Revisor

Crystal Pite (choreographer and stage director) and Jonathon Young (script based upon Nikolai Gogol’s The Government Inspector)
Kidd Pivot Productions
BBC4 and BBC iPlayer

Revisor Credit: Michael Slobodian
Revisor Credit: Michael Slobodian
Revisor Credit: Michael Slobodian

Revisor was recorded just before the UK entered lockdown and it certainly makes you hungry for the high-quality theatre we have been missing and may have lost.

Jonathon Young’s script is based on Nikolai Gogol’s satire The Government Inspector. Corrupt and incompetent officials in a minor government institution are afraid their misbehaviour will be uncovered by an inspector who is rumoured to be visiting incognito. Naturally, they are so inept they mistake a minor official, whose job is to revise trivial grammatical errors, as the inspector and set off a series of events leading to—well, that would be telling. Young finds surprising humanity in characters who could easily descend into grotesques. There is the hint their misbehaviour arises from a sense of neglect by those in power; they react with humility when told their performance is to be rewarded.

The title of the dance, Revisor, has multiple meanings describing the work of the title character and the process by which the production is constantly reviewed on the way to becoming a final piece of work. It combines dance with theatre to such an extent the opening scenes raise the question of whether categorising it as ’dance’ is strictly accurate. Crystal Pite, who both directs and choreographs, sets a larger than life atmosphere that is so exaggerated the cast resemble living cartoons. A voiceover reads the script aloud and the stage lighting pulses to reflect the constant updates being made by the author even as the work progresses on stage. The cast, in full costumes, react to the voiceover like stylised puppets; moving their lips to the dialogue on the soundtrack in an exaggerated manner. Bureaucratic gibberish is rattled off at high speed illustrated by over-the-top gestures.
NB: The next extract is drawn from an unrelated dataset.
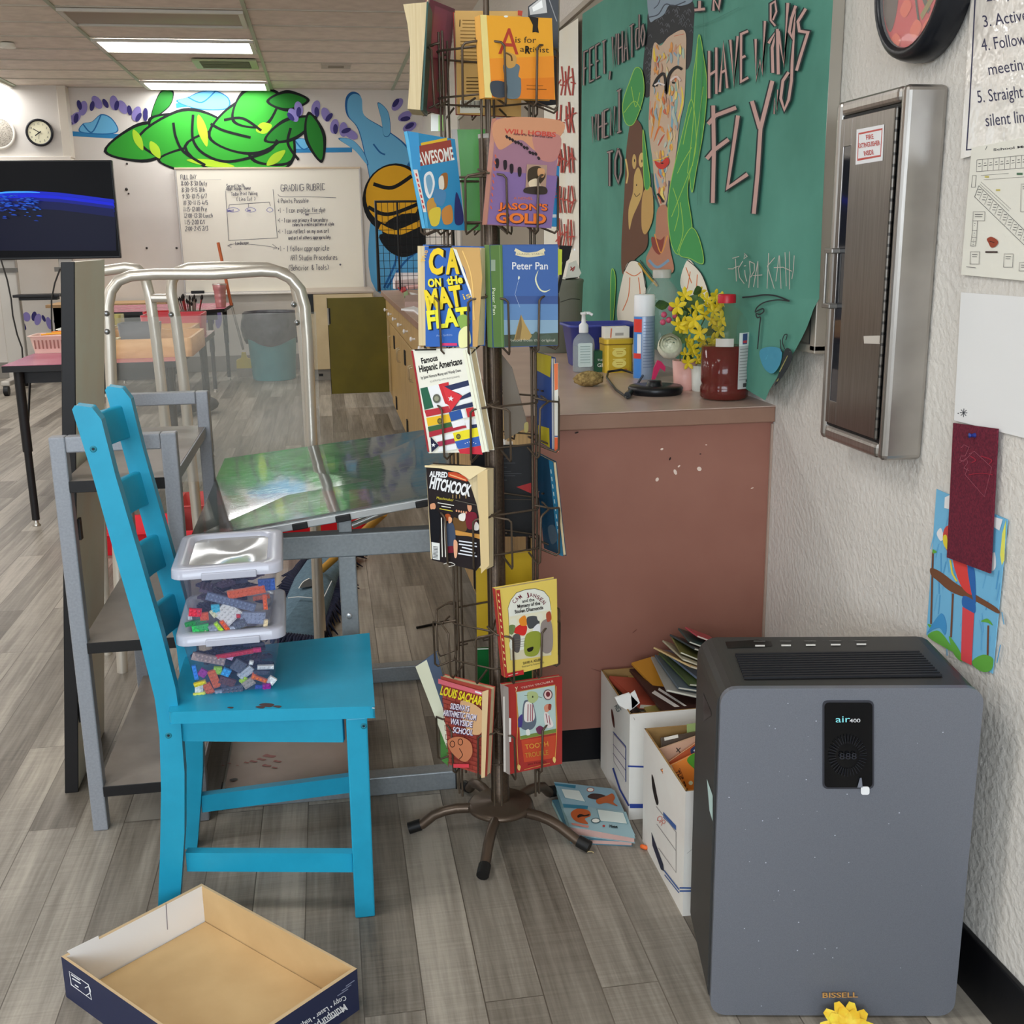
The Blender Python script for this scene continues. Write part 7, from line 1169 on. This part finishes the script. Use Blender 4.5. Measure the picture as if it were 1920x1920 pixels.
# basket on the table
def tray(name, label, cat, c, w_, d, h, col, flare=.01, wall=.006, slots=0, R=0, rim=0.0, rough=.45):
    t = thing(name, label, cat, c); M_ = Matrix.Rotation(R, 3, 'Z'); rows = []
    for z, a_, b_ in ((.0, w_/2-flare, d/2-flare), (h, w_/2, d/2), (h, w_/2+rim, d/2+rim), (h+.004, w_/2+rim, d/2+rim), (h+.004, w_/2-wall, d/2-wall), (.006, w_/2-flare-wall, d/2-flare-wall)):
        P = [V(c)+M_@V((x, y, z)) for x, y in rr(-a_, a_, -b_, b_, min(.02, h*.3), 3)]; rows.append(P+[P[0]])
    m = MB(); mm_ = col if not isinstance(col, str) else mt(col, rough); m.grid(rows, mm_); m.poly(rows[0][:-1], mm_); m.poly(rows[-1][:-1], mm_)
    if slots:
        q = Cv(m, Fr(V(c)+M_@V((0, -d/2, 0)), M_@V((1, 0, 0)), (0, flare/h*-1, 1)), .0001, .0015, flip=-1)
        for i in range(slots): x = -w_/2+.03+(w_-.06)*i/(slots-1); q.rect('8a6258', x-.004, h*.3, x+.004, h*.82)
    m.build('tray_body', t, .001); return t
c = onZ(100, 663, TBZ); tray('pink_basket', 'pale pink slotted basket of pencils on the near pink table', 'basket', V((c.x+.04, c.y+.1, TBZ+.001)), .30, .20, .085, 'dfb5a8', .015, .006, 14, 0, .008)
pb = V((c.x+.04, c.y+.1, TBZ))
for i, (cl, cn, dy, dz_) in enumerate((('d9922c', 'orange', -.05, .092), ('e0a83c', 'yellow', -.03, .094), ('d87a2c', 'amber', .0, .099))):
    m = MB(); m.tube([pb+V((-.10+.02*i, dy, dz_)), pb+V((.12, dy+.03, dz_+.006))], .0045, mt(cl, .4), 6); tag(m.build('pencil'), cn+' pencil lying across the pale pink basket', 'pencil', 'pencils on the basket')
tray('white_basket', 'white basket stacked behind the pale pink one on the near pink table', 'basket', pb+V((.07, .22, .001)), .26, .2, .10, 'e0d5c8', .012, .006, 12, 0, .008)
WDT = noisy('pine_tray', 'b98a55', 'c79a66', 14, .5, stretch=(1, 1, 4))
tray('wooden_tray', 'big pale wooden tray at the front of the trays seen through the clear sheet', 'tray', V((-.885, 5.86, TBZ+.001)), .47, .62, .085, WDT, .0, .014, 0)
tray('wooden_tray', 'second pale wooden tray behind the front wooden one', 'tray', V((-.93, 6.42, TBZ+.001)), .42, .40, .085, WDT, .0, .014, 0)
tray('red_tray', 'red plastic tray behind the wooden trays on the near pink table', 'tray', V((-.88, 6.79, TBZ+.001)), .34, .32, .13, 'b5434a', .01, .008, 0)
c = V((-1.00, 5.75, TBZ+.016)); m = MB()
tray('grey_bin', 'dark grey plastic bin standing in the front wooden tray', 'bin', V((-.95, 5.98, TBZ+.017)), .20, .16, .12, '55565a', .012, .006)
m = MB(); c = V((-1.055, 5.75, TBZ+.05)); m.sph(c, .05, mt('cfd3cc', .35), 14, .75); m.sph(c+V((.02, -.02, -.02)), .03, mt('cfd3cc', .35), 12, .7); tag(m.build('white_cloth_bundle'), 'white wrapped bundle in the left end of the front wooden tray', 'bundle')
m = MB(); c = V((-1.04, 5.60, TBZ+.088)); m.tube([c+V((-.03, 0, 0)), c+V((.0, -.02, .003)), c+V((.04, .0, 0)), c+V((.05, .03, .006)), c+V((.0, .03, .0)), c+V((-.02, .05, .002))], .004, mt('e0cfae', .6), 6); tag(m.build('cream_string'), 'loop of cream string hanging over the front wooden tray edge', 'string')
c = V((-.90, 7.1, TBZ)); m = MB(); P = onY(358, 590, 7.1)
t = thing('brush_jar', 'clear grey jar full of dark paint brushes on the near pink table', 'jar', V((P.x, 7.1, TBZ))); m = MB(); m.lathe([(.075, .001), (.085, .01), (.09, .13), (.093, .135)], mt('8f8d80', .15, 0, 1, .5, 0, .6), (P.x, 7.1, TBZ), 20); m.build('jar', t)
for i in range(18):
    a_ = random.uniform(0, 6.28); r = random.uniform(.01, .06); b0 = V((P.x+r*.5*math.cos(a_), 7.1+r*.5*math.sin(a_), TBZ+.02)); e_ = V((P.x+r*1.5*math.cos(a_), 7.1+r*1.3*math.sin(a_), TBZ+random.uniform(.18, .235))); m = MB(); m.tube([b0, b0.lerp(e_, .85)], .0035, mt(random.choice(['6a5a4a', '3a2a24', '8c2a2a', 'c9c4ba']), .4), 6); m.tube([b0.lerp(e_, .85), b0.lerp(e_, .92), e_], [.004, .008, .001], mt('1c1614', .7), 6); tag(m.build('paint_brush'), 'thin dark paint brush standing in the grey jar', 'brush', 'paint brushes in the grey jar')
tray('red_bowl_bin', 'bright red bin behind the tube rack on the near pink table', 'bin', V((onY(298, 595, 7.06).x, 7.06, TBZ+.001)), .17, .14, .13, 'a8141c', .02, .006)
tray('yellow_box', 'pale yellow box at the left of the trays by the tube rack', 'box', V((onY(207, 595, 7.0).x, 7.0, TBZ+.001)), .14, .14, .12, 'a39c62', .0, .006)
# striped cup and orange broom
c = onY(414, 571, 10.45); c.z = .7365; m = MB(); t = thing('striped_cup', 'pink metallic striped cup on the far pink table', 'cup', c); m = MB(); prof_ = [(.043, 0), (.045, .004)]
for i in range(6): z = .01+.026*i; prof_ += [(.044+.002*(i % 2)+.0012*i, z), (.047+.002*(i % 2)+.0016*i, z+.012)]
prof_ += [(.062, .20), (.060, .205), (.055, .19)]; m.lathe(prof_, mt('b07f7c', .3, .5), c, 24); m.build('cup', t); m = MB(); m.lathe([(.0625, .196), (.0635, .200), (.062, .206)], mt('b9b4ac', .25, .8), c, 24, cap=False); m.build('rim', t)
m = MB(); a, b = onY(409, 455, 10.6), onY(433, 561, 10.5); b.z = .745; m.tube([a, a.lerp(b, .6), b], .014, mt('a3532c', .45), 10); tag(m.build('orange_pole'), 'orange brown pole leaning by the striped cup in front of the whiteboard', 'pole')
t = thing('broom', 'yellow broom with a grey handle leaning against the back wall by the trash can', 'broom', onZ(462, 703, .0)); a, b = onY(434, 572, 11.4), onY(456, 655, 11.2); m = MB(); m.tube([a, b], .012, mt('77736c', .4, .3), 10); m.build('handle', t)
P = Pl((0, 11.18, 0), (0, -1, 0)); m = MB(); m.prism([P(x, y) for x, y in ((453, 661), (460, 661), (463, 671), (476, 676), (478, 690), (444, 691), (443, 676), (452, 671))], (0, .05, 0), mt('bfa93a', .5)); m.build('head', t); m = MB(); m.prism([P(x, y) for x, y in ((444, 691), (478, 690), (480, 706), (446, 708))], (0, .045, 0), noisy('bristles', '7a7268', '8f877c', 300, .8, stretch=(1, 1, .05))); m.build('bristles', t)
# trash can with bag
c = onZ(513, 716, 0); c.y += .24; tc = thing('trash_can', 'teal trash can lined with a dark bag in front of the back wall', 'trash can', c); zt_ = onY(510, 585, c.y).z
m = MB(); m.lathe([(.19, 0), (.205, .01), (.245, zt_-.04), (.255, zt_-.02)], noisy('teal_plastic', '3f8a92', '4a98a0', 5, .5, k=1.5), c, 36, cap=False); m.build('can', tc)
m = MB(); BG = noisy('dark_bag', '2c2b2f', '434247', 18, .4, bump=.5, bs=40); rows = []
for i in range(9):
    k = i/8; row = []
    for j in range(48): a_ = 6.283*j/48; w_ = 1+.02*math.sin(a_*7+i)+.012*math.sin(a_*13-i*2); r = (.262+.022*math.sin(k*3.1))*w_; row.append(c+V((r*math.cos(a_), r*math.sin(a_), zt_-.005-(.27+.035*math.sin(a_*3))*k)))
    rows.append(row+[row[0]])
m.grid(rows, BG); rows = [[c+V((r*math.cos(6.283*j/48), r*math.sin(6.283*j/48), z)) for j in range(49)] for r, z in ((.262, zt_-.005), (.250, zt_+.008), (.235, zt_-.02), (.20, zt_-.2))]; m.grid(rows, BG); m.build('bag', tc)
# beige cabinet along the back wall
Yc = 10.75; Pc = Pl((0, Yc, 0), (0, -1, 0)); BGE = noisy('beige_laminate', 'b7a37d', 'c2af8a', 4, .45); xl = Pc(577, 620).x
cb = thing('beige_cabinet', 'beige laminate cabinet along the back wall behind the open olive door', 'cabinet', (.1, 11.3, 0)); m = MB(); m.bx(xl, .44, Yc+.02, YB-.12, .11, .82, BGE); m.build('body', cb); m = MB(); m.bx(xl+.02, .44, Yc+.08, YB-.13, 0, .11, mt('8f8a82', .5)); m.build('toe_kick', cb); m = MB(); m.bx(xl-.01, .45, Yc-.005, YB-.12, .82, .838, mt('a89a8c', .35)); m.build('top', cb, .003)
m = MB(); m.bx(xl+.005, .43, Yc, Yc+.019, .115, .815, BGE); dr_ = m.build('door', cb, .002); m = MB(); p = Pc(582, 570); m.bx(p.x-.028, p.x+.028, Yc-.006, Yc, p.z-.09, p.z+.09, mt('121110', .4)); m.build('label_holder', dr_)
for y in (665, 703): p = Pc(582 if y == 665 else 602, y); m = MB(); m.bx(p.x-.02, p.x+.02, Yc-.008, Yc, p.z-(.04 if y == 665 else .012), p.z+(.04 if y == 665 else .012), mt('121110', .4)); m.build('hinge', dr_)
# black wire grid panel on the counter end
Yg = 9.15; Pg = Pl((0, Yg, 0), (0, -1, 0)); gp = thing('wire_grid_panel', 'black wire grid panel standing at the far end of the counter before the blue painting', 'grid panel', V((.75, Yg, TZ))); x0 = Pg(707, 450).x; x1 = Pg(850, 450).x; zt2 = Pg(720, 378).z
m = MB(); B3 = mt('0e0e10', .4)
m.tube([V((x0, Yg, TZ)), V((x0, Yg, zt2)), V((x1, Yg, zt2)), V((x1, Yg, TZ))], .014, B3, 8); m.tube([V((x0+.17, Yg, TZ)), V((x0+.17, Yg, zt2))], .008, B3, 6); m.build('frame', gp)
m = MB(); n = int((x1-x0)/.045)
for i in range(1, n): m.tube([V((x0+(x1-x0)*i/n, Yg, TZ+.01)), V((x0+(x1-x0)*i/n, Yg, zt2))], .0022, B3, 5)
for k in range(1, int((zt2-TZ)/.06)): m.tube([V((x0, Yg+.005, TZ+.06*k)), V((x1, Yg+.005, TZ+.06*k))], .0022, B3, 5)
m.build('wire_mesh', gp)
# red trays and tools on the floor behind the shelf and desk
tray('red_tray', 'red plastic tray on the floor left of the grey shelf unit', 'tray', V((-.93, 4.95, .001)), .42, .34, .095, 'c41f2c', .03, .006, 0, 0, .012)
tray('red_tray', 'red plastic tray on the floor seen through the turquoise chair back', 'tray', V((-.58, 4.60, .001)), .24, .3, .10, 'c4202e', .02, .006, 0, 0, .012)
m = MB(); p = onY(268, 998, 4.44); m.bx(p.x-.03, p.x+.04, 4.43, 4.436, .055, .08, mt('d9d4cc', .5)); tag(m.build('white_tag'), 'white label strip in front of the red tray behind the chair back', 'label')
tray('red_tray', 'red plastic tray on the floor under the near edge of the dark glass', 'tray', V((-.12, 5.05, .001)), .52, .42, .14, 'c8141e', .03, .006, 0, 0, .012)
tray('pink_tray', 'faded red tray on the floor behind the shelf unit posts', 'tray', V((-.55, 5.3, .001)), .36, .3, .12, 'b8504e', .02, .006, 0, 0, .01)
# denim cushion with fringe, and the pole lying on it
dn = thing('denim_cushion', 'blue denim cushion with navy fringe lying on the floor behind the desk legs', 'cushion', (-.10, 4.05, 0)); DN = noisy('denim', '48606f', '56707f', 60, .85, bump=.2, bs=400); FR = mt('171c33', .9)
out = [(522, 1192), (520, 1150), (548, 1085), (575, 1047), (620, 1034), (668, 1042), (640, 1080), (628, 1120), (612, 1170), (600, 1200)]; O = [onZ(x, y, .03) for x, y in out]; cc_ = sum(O, V())/len(O); rows = []
for r, z in ((.001, .075), (.4, .07), (.75, .055), (.95, .03), (1, .012), (.96, .002)): row = [cc_+(p-cc_)*r+V((0, 0, z-.03)) for p in O]; rows.append(row+[row[0]])
m = MB(); m.grid(rows, DN); q = Cv(m, Pl((0, 0, .078), (0, 0, 1)), .0003, .001); q.blob('14161c', [(561, 1102), (570, 1090), (582, 1086), (588, 1098), (570, 1102)]); q.cur('d9d6d0', [(560, 1104), (568, 1092), (580, 1085)], 1.4); q.cur('b9bec0', [(540, 1122), (560, 1120), (585, 1122)], 1.4); q.line('b9bec0', [(606, 1123), (622, 1090)], 1.6); m.build('cushion', dn)
m = MB(); N_ = len(O)
for i in range(N_):
    a, b = O[i], O[(i+1) % N_]
    for k in range(14): p = a.lerp(b, k/14); d = (p-cc_).normalized(); t_ = V((-d.y, d.x, 0)); p = V((p.x, p.y, .03)); e_ = p+d*random.uniform(.05, .09)+t_*random.uniform(-.03, .03); e_.z = random.uniform(.002, .012); m.tube([p-d*.02, p+d*.025+V((0, 0, .008)), e_], [.008, .007, .002], FR, 5)
m.build('fringe', dn)
m = MB(); a = onZ(604, 1068, .09); b = onY(720, 962, 3.75); b.z = max(b.z, .2); m.tube([a, b], .014, mt('a87a2c', .5), 10); tag(m.build('wooden_stick'), 'short amber wooden stick resting on the denim cushion', 'stick')
m = MB(); a, b = onY(660, 985, 3.13), onY(752, 946, 3.13); m.tube([a, b], .010, mt('b9bab8', .25, .8), 10); tag(m.build('silver_rod'), 'silver rod under the glass sheet beside the desk riser', 'rod')
m = MB(); a, b = onZ(781, 1177, .004), onZ(842, 1164, .004); m.tube([a, b], .0045, mt('131212', .5), 8); tag(m.build('black_stick'), 'thin black stick lying on the floor left of the rack', 'stick')
# dark box and stool shapes seen through the hazy sheet
c = onZ(395, 722, 0); m = MB(); m.sph(V((c.x, 8.9, .10)), .15, mt('33333a', .7), 14, .6); m.sph(V((c.x+.14, 8.95, .07)), .10, mt('33333a', .7), 12, .6); m.sph(V((c.x-.1, 8.85, .06)), .09, mt('33333a', .7), 12, .6); tag(m.build('dark_bag'), 'dark slumped bag on the floor seen through the hazy clear sheet', 'bag')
Dance is often used to reflect grand emotions like love or joy with dancers leaping round the stage in ecstatic bounds. Revisor concerns emotions and activities like greed, manipulation and ambition which are less noble or pure. Crystal Pite’s choreography is shaped by this atmosphere of shabby compromise and dirty deals. Rather than gentle or expressive, the dance moves are crude and aggressive, almost sexual, with legs spread and hips trusting.

At the mid-point, the double meaning of the title becomes apparent as the story returns to the beginning and replays scenes we have already witnessed from the viewpoint of the choreographer rather than the author. The voiceover becomes an articulation of the director musing how best to position the dancers who are referred to in an abstract manner as numbered figures rather than by name. The audience studies the development of the concept in the director’s mind as the cast, dressed as if in rehearsal with basic workout clothes replacing the full costumes, constantly repeat variations on the routines in accordance with the stop/go narration. It is dance in the purest form: telling the story by movement and manipulation of bodies rather than by dialogue.

Revisor is a staggeringly imaginative merger of dance and theatre which, while apparently deconstructing the dance and showing its development and the bare bones underneath the breathtaking talent on display, becomes a celebration of the art.